▶ [What you will do] In the listing below, find the line with "except Exception: pass", then repeat exactly every line from the top through that one.

━━━━━━

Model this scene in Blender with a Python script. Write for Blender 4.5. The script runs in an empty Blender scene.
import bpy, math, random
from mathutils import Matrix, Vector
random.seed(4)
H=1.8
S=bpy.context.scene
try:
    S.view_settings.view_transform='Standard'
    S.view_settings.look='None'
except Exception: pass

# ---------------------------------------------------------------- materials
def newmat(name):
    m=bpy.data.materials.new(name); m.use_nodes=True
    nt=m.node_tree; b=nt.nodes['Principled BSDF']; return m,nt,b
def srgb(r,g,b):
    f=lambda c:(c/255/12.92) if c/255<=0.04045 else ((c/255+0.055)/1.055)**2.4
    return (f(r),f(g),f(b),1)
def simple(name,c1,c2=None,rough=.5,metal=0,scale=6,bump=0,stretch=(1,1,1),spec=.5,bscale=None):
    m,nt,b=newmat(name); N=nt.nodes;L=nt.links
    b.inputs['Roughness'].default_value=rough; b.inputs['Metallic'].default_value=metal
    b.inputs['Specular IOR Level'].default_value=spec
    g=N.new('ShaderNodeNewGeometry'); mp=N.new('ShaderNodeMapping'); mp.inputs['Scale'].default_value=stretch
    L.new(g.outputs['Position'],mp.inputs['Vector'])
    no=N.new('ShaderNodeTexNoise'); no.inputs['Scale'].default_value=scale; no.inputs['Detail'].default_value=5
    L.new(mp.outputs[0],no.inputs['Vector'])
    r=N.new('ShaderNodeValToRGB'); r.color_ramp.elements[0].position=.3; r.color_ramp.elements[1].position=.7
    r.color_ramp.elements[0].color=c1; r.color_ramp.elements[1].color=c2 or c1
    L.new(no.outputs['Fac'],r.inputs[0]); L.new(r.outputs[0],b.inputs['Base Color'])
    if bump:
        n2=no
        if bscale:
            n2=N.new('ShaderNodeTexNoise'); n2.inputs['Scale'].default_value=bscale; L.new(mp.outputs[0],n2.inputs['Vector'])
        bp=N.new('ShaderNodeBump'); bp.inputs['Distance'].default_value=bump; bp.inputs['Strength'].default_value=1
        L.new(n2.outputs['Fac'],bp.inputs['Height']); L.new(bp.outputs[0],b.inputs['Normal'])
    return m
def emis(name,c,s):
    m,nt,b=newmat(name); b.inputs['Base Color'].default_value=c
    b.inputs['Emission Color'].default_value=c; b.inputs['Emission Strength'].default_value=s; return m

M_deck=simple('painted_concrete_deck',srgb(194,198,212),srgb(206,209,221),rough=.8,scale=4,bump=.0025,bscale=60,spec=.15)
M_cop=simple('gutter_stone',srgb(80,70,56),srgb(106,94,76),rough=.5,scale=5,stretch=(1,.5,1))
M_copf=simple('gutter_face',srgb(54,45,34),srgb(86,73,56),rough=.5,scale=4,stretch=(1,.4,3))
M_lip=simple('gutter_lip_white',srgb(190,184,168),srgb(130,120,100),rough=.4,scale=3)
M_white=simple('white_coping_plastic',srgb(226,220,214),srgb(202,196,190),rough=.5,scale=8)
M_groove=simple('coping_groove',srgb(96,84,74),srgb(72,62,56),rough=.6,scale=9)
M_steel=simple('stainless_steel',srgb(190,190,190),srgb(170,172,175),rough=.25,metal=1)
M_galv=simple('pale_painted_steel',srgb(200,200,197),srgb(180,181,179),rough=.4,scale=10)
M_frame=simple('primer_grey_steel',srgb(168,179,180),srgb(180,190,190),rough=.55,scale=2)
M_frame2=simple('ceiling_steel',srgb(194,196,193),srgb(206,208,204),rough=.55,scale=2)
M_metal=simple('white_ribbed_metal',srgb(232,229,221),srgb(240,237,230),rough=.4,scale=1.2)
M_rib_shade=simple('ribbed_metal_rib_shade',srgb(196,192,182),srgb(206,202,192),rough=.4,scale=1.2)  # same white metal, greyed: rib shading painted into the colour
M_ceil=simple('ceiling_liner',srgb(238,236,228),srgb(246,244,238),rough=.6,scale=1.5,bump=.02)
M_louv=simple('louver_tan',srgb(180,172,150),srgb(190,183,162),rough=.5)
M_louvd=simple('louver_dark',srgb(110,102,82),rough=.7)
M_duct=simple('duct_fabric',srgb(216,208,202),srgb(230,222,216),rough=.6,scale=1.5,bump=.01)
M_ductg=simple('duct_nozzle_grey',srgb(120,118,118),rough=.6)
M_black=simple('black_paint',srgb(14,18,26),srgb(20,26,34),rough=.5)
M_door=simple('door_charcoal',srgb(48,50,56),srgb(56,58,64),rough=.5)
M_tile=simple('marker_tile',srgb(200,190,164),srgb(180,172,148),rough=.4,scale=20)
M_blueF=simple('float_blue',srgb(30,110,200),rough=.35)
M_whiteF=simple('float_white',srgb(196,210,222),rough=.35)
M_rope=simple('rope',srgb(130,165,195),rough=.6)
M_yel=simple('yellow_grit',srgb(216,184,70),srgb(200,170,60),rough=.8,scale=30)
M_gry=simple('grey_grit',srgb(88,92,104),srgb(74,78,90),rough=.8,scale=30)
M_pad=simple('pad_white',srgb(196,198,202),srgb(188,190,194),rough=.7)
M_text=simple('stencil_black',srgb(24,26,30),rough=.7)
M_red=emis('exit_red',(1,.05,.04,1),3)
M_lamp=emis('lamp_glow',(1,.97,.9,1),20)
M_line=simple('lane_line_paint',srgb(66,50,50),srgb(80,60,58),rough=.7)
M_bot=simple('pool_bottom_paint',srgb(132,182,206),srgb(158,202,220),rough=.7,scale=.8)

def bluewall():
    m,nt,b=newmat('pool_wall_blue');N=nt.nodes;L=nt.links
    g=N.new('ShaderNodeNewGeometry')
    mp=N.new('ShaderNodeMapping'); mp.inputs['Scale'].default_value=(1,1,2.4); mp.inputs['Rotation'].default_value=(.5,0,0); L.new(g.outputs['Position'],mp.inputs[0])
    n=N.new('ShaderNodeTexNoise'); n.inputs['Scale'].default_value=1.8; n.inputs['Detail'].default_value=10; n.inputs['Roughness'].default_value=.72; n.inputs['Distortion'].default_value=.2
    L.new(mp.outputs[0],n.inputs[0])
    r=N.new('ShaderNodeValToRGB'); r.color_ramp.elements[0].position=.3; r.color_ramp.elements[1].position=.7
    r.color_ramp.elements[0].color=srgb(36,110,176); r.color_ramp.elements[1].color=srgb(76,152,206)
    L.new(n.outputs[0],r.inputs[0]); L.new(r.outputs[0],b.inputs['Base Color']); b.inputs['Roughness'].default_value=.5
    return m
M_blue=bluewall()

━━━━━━

▶ [Solution to this exercise]
Model this scene in Blender with a Python script. Write for Blender 4.5. The script runs in an empty Blender scene.
import bpy, math, random
from mathutils import Matrix, Vector
random.seed(4)
H=1.8
S=bpy.context.scene
try:
    S.view_settings.view_transform='Standard'
    S.view_settings.look='None'
except Exception: pass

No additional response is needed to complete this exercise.